Tusk: Doda Elektroda ministrem
Premierem - pan Kluska, wicepremierem - pan Jan Krzysztof
Bielecki, a ministrem kultury - Doda Elektroda - żartował Donald Tusk, po tym jak tygodnik "Wprost" poinformował w ostatnim wydaniu, iż znany przedsiębiorca może zostać nowym szefem rządu.
27.01.2006 | aktual.: 31.01.2006 10:12
Premierem - pan Kluska, wicepremierem - pan Jan Krzysztof Bielecki, a ministrem kultury - Doda Elektroda - żartował Donald Tusk, po tym jak tygodnik "Wprost" poinformował w ostatnim wydaniu, iż znany przedsiębiorca może zostać nowym szefem rządu.
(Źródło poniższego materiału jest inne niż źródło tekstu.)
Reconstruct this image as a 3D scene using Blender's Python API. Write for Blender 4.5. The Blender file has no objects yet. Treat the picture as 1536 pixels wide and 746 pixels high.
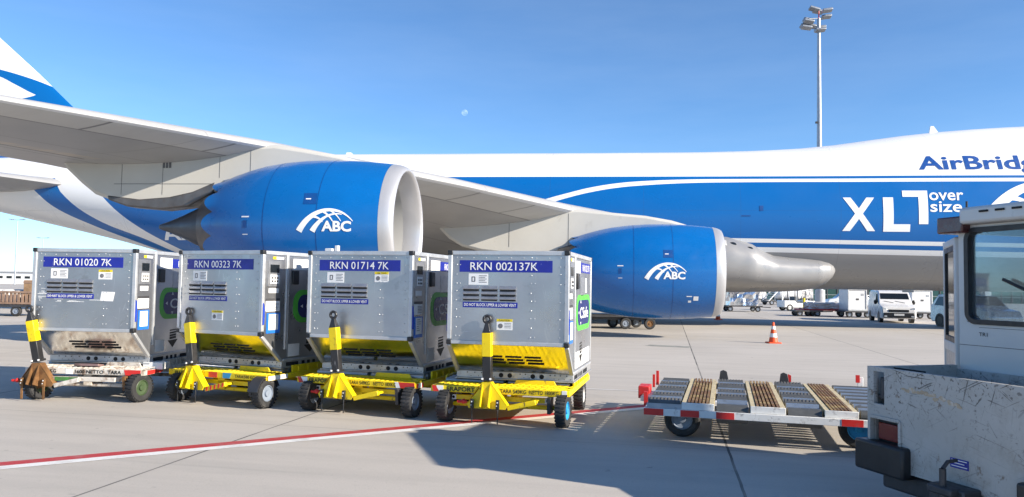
import bpy, bmesh, math, random
from mathutils import Vector, Matrix, Quaternion
R = math.radians
rnd = random.Random(7)
S = bpy.context.scene
COL = S.collection
V = Vector

# ------------------------------------------------------------------ camera, sky, sun, exposure
PITCH, ROLL, EYE, FPX = 0.050, 0.016, 1.685, 1153.0
cd = bpy.data.cameras.new('camera')
cd.sensor_width = 36.0
cd.lens = 36.0 * FPX / 1536.0
cd.clip_start = 0.05
cd.clip_end = 12000
cam = bpy.data.objects.new('camera', cd)
COL.objects.link(cam)
cam.matrix_world = (Matrix.Translation((0, 0, EYE)) @ Matrix.Rotation(math.pi / 2 + PITCH, 4, 'X') @ Matrix.Rotation(ROLL, 4, 'Z'))
S.camera = cam

SUN_EL, SUN_AZ = R(23.5), R(27.0)          # azimuth: degrees behind the camera, from the right
to_sun = V((math.cos(SUN_AZ) * math.cos(SUN_EL), -math.sin(SUN_AZ) * math.cos(SUN_EL), math.sin(SUN_EL)))
W = bpy.data.worlds.new('World')
S.world = W
W.use_nodes = True
wn = W.node_tree
for n in list(wn.nodes):
    wn.nodes.remove(n)
sky = wn.nodes.new('ShaderNodeTexSky')
sky.sky_type = 'NISHITA'
sky.sun_disc = False
sky.sun_elevation = SUN_EL
sky.sun_rotation = math.atan2(to_sun.x, to_sun.y)
sky.altitude = 100
sky.air_density = 0.75
sky.dust_density = 0.2
sky.ozone_density = 4.0
bg = wn.nodes.new('ShaderNodeBackground')
bg.inputs['Strength'].default_value = 0.105
wo = wn.nodes.new('ShaderNodeOutputWorld')
wb = wn.nodes.new('ShaderNodeMix')                       # white balance of the camera
wb.data_type = 'RGBA'; wb.blend_type = 'MULTIPLY'
wb.inputs[0].default_value = 1.0
wb.inputs[7].default_value = (0.87, 1.045, 1.12, 1.0)
wn.links.new(sky.outputs[0], wb.inputs[6])
tcw = wn.nodes.new('ShaderNodeTexCoord')                # thin uneven haze high up
mpw = wn.nodes.new('ShaderNodeMapping')
mpw.inputs['Scale'].default_value = (1.2, 1.2, 6.0)
mpw.inputs['Rotation'].default_value = (0.25, 0.1, 0.4)
wn.links.new(tcw.outputs['Generated'], mpw.inputs[0])
nzw = wn.nodes.new('ShaderNodeTexNoise')
nzw.inputs['Scale'].default_value = 2.2
nzw.inputs['Detail'].default_value = 6
nzw.inputs['Roughness'].default_value = 0.6
wn.links.new(mpw.outputs[0], nzw.inputs['Vector'])
mrw = wn.nodes.new('ShaderNodeMapRange')
mrw.inputs[1].default_value = 0.42; mrw.inputs[2].default_value = 0.78; mrw.inputs[3].default_value = 0.0; mrw.inputs[4].default_value = 0.05
wn.links.new(nzw.outputs['Fac'], mrw.inputs[0])
hz = wn.nodes.new('ShaderNodeMix')
hz.data_type = 'RGBA'
hz.inputs[7].default_value = (6.0, 6.6, 7.2, 1.0)
wn.links.new(mrw.outputs[0], hz.inputs[0])
wn.links.new(wb.outputs[2], hz.inputs[6])
wn.links.new(hz.outputs[2], bg.inputs[0])
wn.links.new(bg.outputs[0], wo.inputs[0])

sl = bpy.data.lights.new('sun', 'SUN')
sl.energy = 5.0
sl.angle = R(0.5)
sl.color = (1.0, 0.90, 0.76)
sun = bpy.data.objects.new('sun', sl)
COL.objects.link(sun)
sun.rotation_euler = (-to_sun).to_track_quat('-Z', 'Y').to_euler()
sun.location = to_sun * 50

S.view_settings.view_transform = 'Standard'
S.view_settings.look = 'None'
S.view_settings.gamma = 1.0
S.view_settings.exposure = 0.88
S.view_settings.use_curve_mapping = False
S.render.engine = 'CYCLES'
S.cycles.use_denoising = True
S.cycles.max_bounces = 8
S.cycles.transparent_max_bounces = 12
S.cycles.sample_clamp_indirect = 6.0
S.cycles.caustics_reflective = False
S.cycles.caustics_refractive = False

# ------------------------------------------------------------------ pixel rays (photo pixels, 1536 wide), for measuring places
def ray(u, v):
    du, dv = u - 768.0, v - 373.0
    c, s = math.cos(ROLL), math.sin(ROLL)
    a, b = du * c + dv * s, -du * s + dv * c
    d = V((a / FPX, 1.0, -b / FPX))
    cp, sp = math.cos(PITCH), math.sin(PITCH)
    return V((d.x, d.y * cp - d.z * sp, d.y * sp + d.z * cp))
def at(u, v, depth):
    r = ray(u, v)
    k = depth / r.y
    return V((r.x * k, depth, EYE + r.z * k))
def ground_at(u, v, z=0.0):
    r = ray(u, v)
    k = (z - EYE) / r.z
    return V((r.x * k, r.y * k, z))

# ------------------------------------------------------------------ materials
def new_mat(name):
    m = bpy.data.materials.new(name)
    m.use_nodes = True
    nt = m.node_tree
    b = nt.nodes['Principled BSDF']
    return m, nt, b
def L(nt, a, b):
    nt.links.new(a, b)
def math_n(nt, op, a, b=None, c=None, clamp=False):
    n = nt.nodes.new('ShaderNodeMath')
    n.operation = op
    n.use_clamp = clamp
    for i, x in enumerate((a, b, c)):
        if x is None:
            continue
        if isinstance(x, (int, float)):
            n.inputs[i].default_value = x
        else:
            L(nt, x, n.inputs[i])
    return n.outputs[0]
def mixc(nt, fac, a, b, blend='MIX'):
    n = nt.nodes.new('ShaderNodeMix')
    n.data_type = 'RGBA'
    n.blend_type = blend
    n.clamp_factor = True
    for i, x in ((0, fac), (6, a), (7, b)):
        if isinstance(x, (int, float)):
            n.inputs[i].default_value = x
        elif isinstance(x, (tuple, list)):
            n.inputs[i].default_value = (x[0], x[1], x[2], 1.0)
        else:
            L(nt, x, n.inputs[i])
    return n.outputs[2]
def coords(nt, scale=(1, 1, 1), rand=True):
    tc = nt.nodes.new('ShaderNodeTexCoord')
    out = tc.outputs['Object']
    mp = nt.nodes.new('ShaderNodeMapping')
    mp.inputs['Scale'].default_value = scale
    L(nt, out, mp.inputs[0])
    if rand:
        oi = nt.nodes.new('ShaderNodeObjectInfo')
        cx = nt.nodes.new('ShaderNodeCombineXYZ')
        r = math_n(nt, 'MULTIPLY', oi.outputs['Random'], 37.0)
        L(nt, r, cx.inputs[0]); L(nt, r, cx.inputs[1]); L(nt, r, cx.inputs[2])
        L(nt, cx.outputs[0], mp.inputs['Location'])
    return mp.outputs[0]
def noise(nt, vec, scale, detail=4, rough=0.55, dist=0.0):
    n = nt.nodes.new('ShaderNodeTexNoise')
    n.inputs['Scale'].default_value = scale
    n.inputs['Detail'].default_value = detail
    n.inputs['Roughness'].default_value = rough
    n.inputs['Distortion'].default_value = dist
    L(nt, vec, n.inputs['Vector'])
    return n.outputs['Fac']
def ramp(nt, fac, lo, hi, a=0.0, b=1.0):
    n = nt.nodes.new('ShaderNodeMapRange')
    n.inputs[1].default_value = lo
    n.inputs[2].default_value = hi
    n.inputs[3].default_value = a
    n.inputs[4].default_value = b
    n.clamp = True
    L(nt, fac, n.inputs[0])
    return n.outputs[0]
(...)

Roman Kulska nie chciał się wypowiadać na ten temat, a Jarosław Kaczyński, prezes Prawa i Sprawiedliowości, doniesienia tygodnika "Wprost" nazwał plotką. Doda Elektroda w poniedziałek wieczorem podczas wręczania Telekamer stwierdziła ze śmiechem o swojej "nominacji", że "tak źle nie będzie".
"Wprost" pisał, że Kluska może zastąpić Marcinkiewicza na stanowisku premiera, jeśli PiS zdoła stworzyć koalicję dającą większość w parlamencie. Dotychczasowy szef rządu miałby objąć wakujące stanowisko ministra skarbu.
Lider PiS dodał, że Kluska miał propozycję zostania ministrem przemysłu w rządzie Kazimierza Marcinkiewicza, jednak odmówił.